The current yield of 3% is solid but unspectacular.

 

Jumbo opportunity

The only other ASX lotteries exposure, the capital-light Jumbo Interactive (ASX:JIN) is the only licensed digital re-seller for TLC.

(TLC also sells online in its own right).

Currently, 58% of TLC’s tickets are bought at physical outlets, with the remainder online. But the latter is expected to overtake the former.

TLC says digital sales held up better during the half, falling 3.5% compared with a 6.7% decline for retail tickets.

Yesterday, Jumbo reported a 10.5% revenue decline to $66.1 million, with underlying net profit falling a similar degree to $18.6 million.

Once again, much of the suboptimum nature of the results was due to lower jackpots – and that issue has continued into the first six weeks of the current half.

Jumbo shares have lost half their value since peaking at around $27 a share in October 2019.
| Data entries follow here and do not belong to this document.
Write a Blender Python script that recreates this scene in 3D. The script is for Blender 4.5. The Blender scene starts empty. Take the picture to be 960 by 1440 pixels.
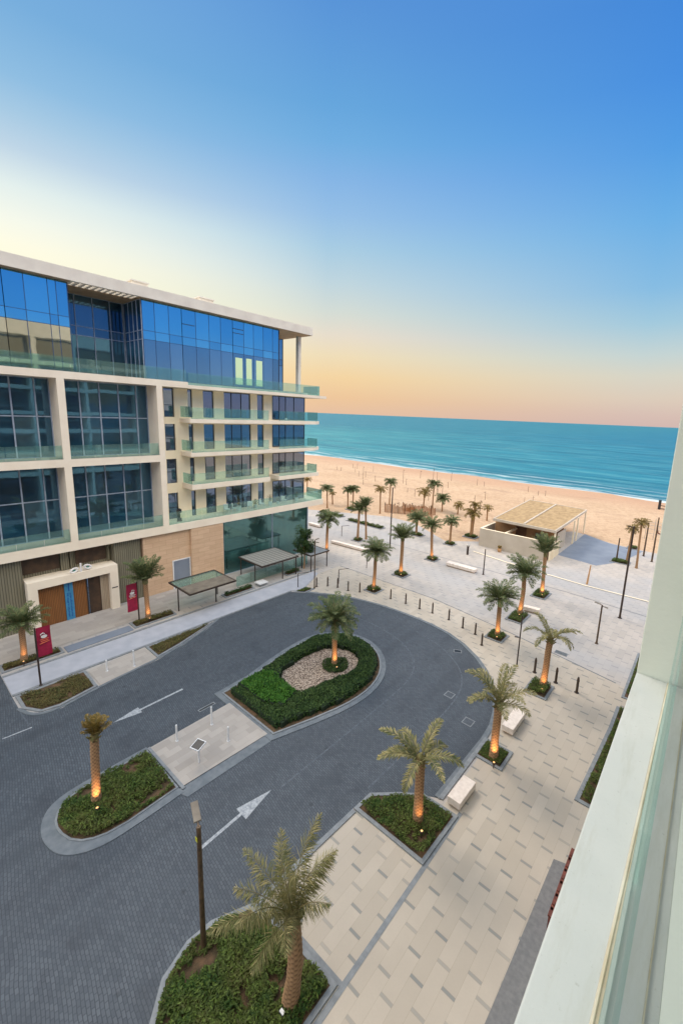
import bpy, math, random
from mathutils import Vector, Matrix, noise
random.seed(7)
PI = math.pi
scene = bpy.context.scene
COL = scene.collection

# ------------------------------------------------------------------ helpers
def link(o, parent=None):
    COL.objects.link(o)
    if parent is not None: o.parent = parent
    return o

def tag(o, label=None, cat=None, group=None, kind=None):
    if label: o['label'] = label
    if cat: o['category'] = cat
    if group: o['group'] = group
    if kind: o['kind'] = kind
    return o

def thing(name, label, cat, loc=(0, 0, 0), rz=0.0, group=None):
    o = bpy.data.objects.new(name, None)
    o.empty_display_size = 0.3
    o.location = loc; o.rotation_euler = (0, 0, rz)
    link(o)
    return tag(o, label, cat, group)

class MB:
    def __init__(s): s.v = []; s.f = []; s.m = []
    def quad(s, a, b, c, d, mi=0):
        n = len(s.v); s.v += [a, b, c, d]; s.f.append((n, n+1, n+2, n+3)); s.m.append(mi); return s
    def tri(s, a, b, c, mi=0):
        n = len(s.v); s.v += [a, b, c]; s.f.append((n, n+1, n+2)); s.m.append(mi); return s
    def box(s, x0, x1, y0, y1, z0, z1, mi=0):
        n = len(s.v)
        s.v += [(x0,y0,z0),(x1,y0,z0),(x1,y1,z0),(x0,y1,z0),(x0,y0,z1),(x1,y0,z1),(x1,y1,z1),(x0,y1,z1)]
        for q in ((0,3,2,1),(4,5,6,7),(0,1,5,4),(1,2,6,5),(2,3,7,6),(3,0,4,7)):
            s.f.append(tuple(n+i for i in q)); s.m.append(mi)
        return s
    def prism(s, poly, z0, z1, mi=0, caps=True):
        # poly counter-clockwise
        a = sum(poly[i][0]*poly[(i+1) % len(poly)][1]-poly[(i+1) % len(poly)][0]*poly[i][1] for i in range(len(poly)))
        if a < 0: poly = poly[::-1]
        n = len(s.v); k = len(poly)
        s.v += [(x, y, z0) for x, y in poly] + [(x, y, z1) for x, y in poly]
        if caps:
            s.f.append(tuple(n+k+i for i in range(k))); s.m.append(mi)
            s.f.append(tuple(n+k-1-i for i in range(k))); s.m.append(mi)
        for i in range(k):
            j = (i+1) % k
            s.f.append((n+i, n+j, n+k+j, n+k+i)); s.m.append(mi)
        return s
    def ring(s, outer, inner, z0, z1, mi=0):
        a = sum(outer[i][0]*outer[(i+1) % len(outer)][1]-outer[(i+1) % len(outer)][0]*outer[i][1] for i in range(len(outer)))
        if a < 0: outer = outer[::-1]; inner = inner[::-1]
        n = len(s.v); k = len(outer)
        s.v += [(x,y,z0) for x,y in outer]+[(x,y,z1) for x,y in outer]+[(x,y,z0) for x,y in inner]+[(x,y,z1) for x,y in inner]
        for i in range(k):
            j = (i+1) % k
            s.f += [(n+i,n+j,n+k+j,n+k+i), (n+2*k+j,n+2*k+i,n+3*k+i,n+3*k+j), (n+k+i,n+k+j,n+3*k+j,n+3*k+i)]
            s.m += [mi]*3
        return s
    def tube(s, pts, rad, seg=8, mi=0, cap=True):
        pts = [Vector(p) for p in pts]
        if not isinstance(rad, (list, tuple)): rad = [rad]*len(pts)
        n0 = len(s.v); up = Vector((0, 0, 1))
        for i, p in enumerate(pts):
            t = (pts[min(i+1, len(pts)-1)]-pts[max(i-1, 0)]).normalized()
            a = t.cross(up)
            if a.length < 0.05: a = t.cross(Vector((1, 0, 0)))
            a.normalize(); b = t.cross(a).normalized()
            for k in range(seg):
                th = 2*PI*k/seg
                q = p + (a*math.cos(th)+b*math.sin(th))*rad[i]
                s.v.append(tuple(q))
        for i in range(len(pts)-1):
            for k in range(seg):
                k2 = (k+1) % seg
                s.f.append((n0+i*seg+k, n0+i*seg+k2, n0+(i+1)*seg+k2, n0+(i+1)*seg+k)); s.m.append(mi)
        if cap:
            s.f.append(tuple(n0+k for k in range(seg))); s.m.append(mi)
            e = n0+(len(pts)-1)*seg
            s.f.append(tuple(e+seg-1-k for k in range(seg))); s.m.append(mi)
        return s
    def lathe(s, prof, cx=0, cy=0, seg=16, mi=0):
        n0 = len(s.v)
        for r, z in prof:
            for k in range(seg):
                th = 2*PI*k/seg; s.v.append((cx+r*math.cos(th), cy+r*math.sin(th), z))
        for i in range(len(prof)-1):
            for k in range(seg):
                k2 = (k+1) % seg
                s.f.append((n0+i*seg+k, n0+i*seg+k2, n0+(i+1)*seg+k2, n0+(i+1)*seg+k)); s.m.append(mi)
        e = n0+(len(prof)-1)*seg
        s.f.append(tuple(e+k for k in range(seg))); s.m.append(mi)
        return s
    def build(s, name, mats, parent=None, smooth=False, bevel=0.0, kind=None):
        me = bpy.data.meshes.new(name)
        me.from_pydata([tuple(v) for v in s.v], [], s.f)
        if not isinstance(mats, (list, tuple)): mats = [mats]
        for m in mats: me.materials.append(m)
        if len(mats) > 1: me.polygons.foreach_set('material_index', s.m)
        if smooth: me.polygons.foreach_set('use_smooth', [True]*len(me.polygons))
        me.update()
        o = bpy.data.objects.new(name, me)
        link(o, parent)
        if bevel:
            md = o.modifiers.new('edge', 'BEVEL'); md.width = bevel; md.segments = 2; md.limit_method = 'ANGLE'
        if kind: o['kind'] = kind
        return o

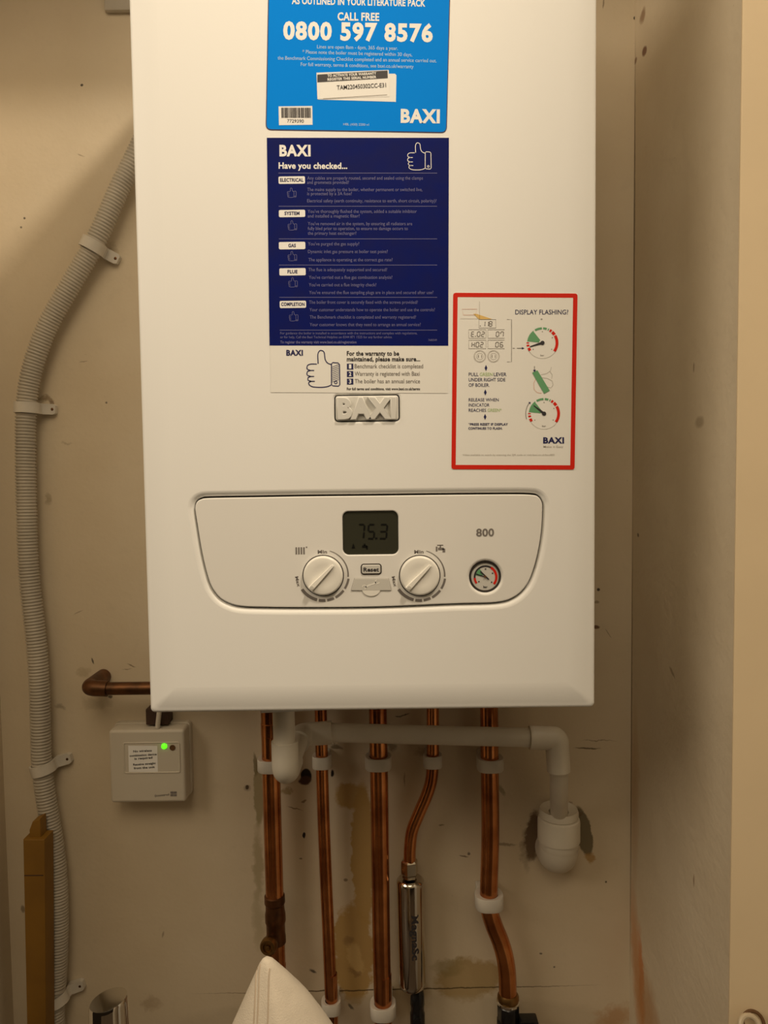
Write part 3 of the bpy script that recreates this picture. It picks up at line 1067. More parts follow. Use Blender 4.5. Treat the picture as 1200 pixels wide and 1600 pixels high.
def thumb_px(mb, x, y, w, h, lw, m, Y, lift, hatch=False):
    """outline drawing of a hand with the thumb up"""
    q = lambda pts: [(x + a * w, y + b * h) for a, b in pts]
    hand = [(0.47, 0.40), (0.30, 0.37), (0.12, 0.37), (0.02, 0.41), (0.01, 0.50), (0.10, 0.54), (0.02, 0.57), (0.01, 0.66), (0.11, 0.70), (0.04, 0.73),
            (0.04, 0.80), (0.13, 0.83), (0.06, 0.86), (0.08, 0.93), (0.20, 0.98), (0.45, 0.99), (0.62, 0.97), (0.73, 0.93)]
    th = [(0.34, 0.36), (0.33, 0.12), (0.38, 0.02), (0.45, 0.01), (0.52, 0.06), (0.55, 0.24), (0.62, 0.34), (0.73, 0.38)]
    c3 = lambda pts: [(p.x, p.y) for p in catmull([(*a, 0) for a in pts], 4)]
    line_px(mb, c3(q(hand[1:])), lw, Y, m, lift)
    line_px(mb, c3(q(th)), lw, Y, m, lift)
    for a, b in ((0.22, 0.54), (0.22, 0.70), (0.24, 0.83)):
        line_px(mb, q([(0.08, b), (a, b)]), lw, Y, m, lift)
    line_px(mb, q([(0.74, 0.36), (0.78, 0.33), (0.94, 0.34), (0.98, 0.38), (0.99, 0.92), (0.95, 0.96), (0.78, 0.95), (0.74, 0.92)]), lw, Y, m, lift, True)
    cxx, cyy = x + 0.87 * w, y + 0.86 * h
    line_px(mb, [(cxx + 0.04 * w * math.cos(2 * PI * k / 10), cyy + 0.04 * w * math.sin(2 * PI * k / 10)) for k in range(10)], lw * 0.8, Y, m, lift, True)
    if hatch:
        for k in range(9):
            b = 0.40 + k * 0.05
            line_px(mb, q([(0.76, b + 0.05), (0.96, b - 0.02)]), lw * 0.45, Y, m, lift)


thumb_px(mb, 636.8, 223.3, 37.2, 43, 1.0, 'whiteprint', YF, L1)
mb.build('thumbs_up_symbol', navy)
mb = MB()
for x, y in ((449, 294), (450, 345), (450, 393), (451, 434), (452, 487)):
    mb = MB()
    thumb_px(mb, x, y, 14, 15, 0.6, 'dimprint', YF, L1)
    mb.build('faint_thumb_symbol', navy)
mb = MB()
for s, xl, yb, xr in (
        ('Any cables are properly routed, secured and sealed using the clamps', 480, 281, 660.8),
        ('and grommets provided?', 480, 287.7, 545.3),
        ('The mains supply to the boiler, whether permanent or switched live,', 480, 298.9, 660),
        ('is protected by a 3A fuse?', 480, 305.3, 549.9),
        ('Electrical safety (earth continuity, resistance to earth, short circuit, polarity)?', 480, 316.5, 682),
        ("You've thoroughly flushed the system, added a suitable inhibitor", 480.8, 333, 651.2),
        ('and installed a magnetic filter?', 480.8, 340.2, 562),
        ("You've removed air in the system, by ensuring all radiators are", 481, 352.2, 644),
        ('fully bled prior to operation, to ensure no damage occurs to', 481, 359.7, 637.3),
        ('the primary heat exchanger?', 481, 367.1, 556.8),
        ("You've purged the gas supply?", 481.3, 383.7, 561.3),
        ('Dynamic inlet gas pressure at boiler test point?', 481.3, 395.7, 605.9),
        ('The appliance is operating at the correct gas rate?', 482, 408.5, 613.3),
        ('The flue is adequately supported and secured?', 482, 424, 604.8),
        ("You've carried out a flue gas combustion analysis?", 482.6, 435.9, 613),
        ("You've carried out a flue integrity check?", 482.6, 447.6, 588),
        ("You've ensured the flue sampling plugs are in place and secured after use?", 483, 459.6, 677),
        ('The boiler front cover is securely fixed with the screws provided?', 483, 474.8, 652.8),
        ('Your customer understands how to operate the boiler and use the controls?', 483.6, 486.5, 679.5),
        ('The Benchmark checklist is completed and warranty registered?', 484, 498, 650),
        ('Your customer knows that they need to arrange an annual service?', 484, 509.7, 657.3)):
    T(s, xl, yb, xr, yb, 4.9, 'dimprint')
mb.build('checklist_text', navy)
mb = MB()
T('For guidance the boiler is installed in accordance with the instructions and complies with regulations,', 438, 522.5, 652, 522.5, 3.6, 'dimprint')
T('or for help, Call the Baxi Technical Helpline on 0344 871 1525 for any further advice.', 438, 528.6, 613, 528.6, 3.6, 'dimprint')
T('To register the warranty visit www.baxi.co.uk/registration', 438, 536.6, 557, 536.6, 3.9, 'dimprint', True)
mb.build('small_print', navy)
mb = MB()
T('7680549', 669, 533, 682.7, 533, 3.0, 'dimprint')
mb.build('print_code', navy)
mb = MB()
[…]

But the company is still valued at an elephantine $800 million.

Jumbo also runs fundraising lotteries for not-for-profit bodies locally as well as in the UK, Canada and the Pacific Islands.

A key risk for Jumbo is that TLC removes the Jumbo’s exclusive mandate, but it looks to be a mutually advantageous tie-up.

Long-term reliability aside, another appeal of lottery companies is that they tend to result in less harm than other forms of problem gambling.

Thus, TLC and Jumbo are unlikely to be subject to the same regulatory blowtorch faced by casinos or sports betting agencies.

 

This story does not constitute financial product advice. You should consider obtaining independent advice before making any financial decision.